I have some beads drying at the moment. These were made using water soluble paper which I stitched and embossed. They take a little while to dry. I will post pictures tomorrow - if they work!

11 comments:

arlee said...

Wow, you're just a beadmakin' maniac today! I can't pick a favourite 'cause they're all fab!!!

Purple Missus said...

What a selection! I kept scrolling up and down to see which ones I liked best - but couldn't decide. They're all wonderful.

MargaretR said...

These are so wonderful Carol. Thanks so much for sharing your methods with us. I love them all and want to try them all too!

Leanne Hurren said...

Wow Carol - what a bead frenzy!

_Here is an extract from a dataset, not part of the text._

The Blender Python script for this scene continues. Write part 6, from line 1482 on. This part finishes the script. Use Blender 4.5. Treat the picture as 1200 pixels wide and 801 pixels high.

You are so creative and good at coming up with new ideas and twists on old ones! Next weekend i will have to get cracking! I lvoe the beads at the end with friendly plastic and embossing powder - yum!

Micki said...

Wow, those are a bunch of great beads. Thanks for sharing them with us. Some of the techniques are new to me.

Helen Cowans said...

Hi The beads look fantastic. Beautiful. Helen

SuZ said...

Carol, you have amazed me with your creativity! thank you for sharing all your new techniques for making beads...they are wonderful!!!!!

Dianne said...

You are really so BRILLIANT all those beads are fantastic what an inspiration you are to us all..
You gotta love that Norman what a man.. You guys are perfect for each other.
I already sent your blog to the group so you might have a bit more traffic here......

Carol said...

Hi ladies,

Thank you so much for your kind words. As Leanne said I love to take a recipe and add a little bit of something else to it - both in cooking and in my art work.

Gunnels blog said...

So many beads! they are fantastic, and so are you!!!

Judy Rys said...

LOVE the colors and texture of your beads. I think they are the nicest ones I've seen.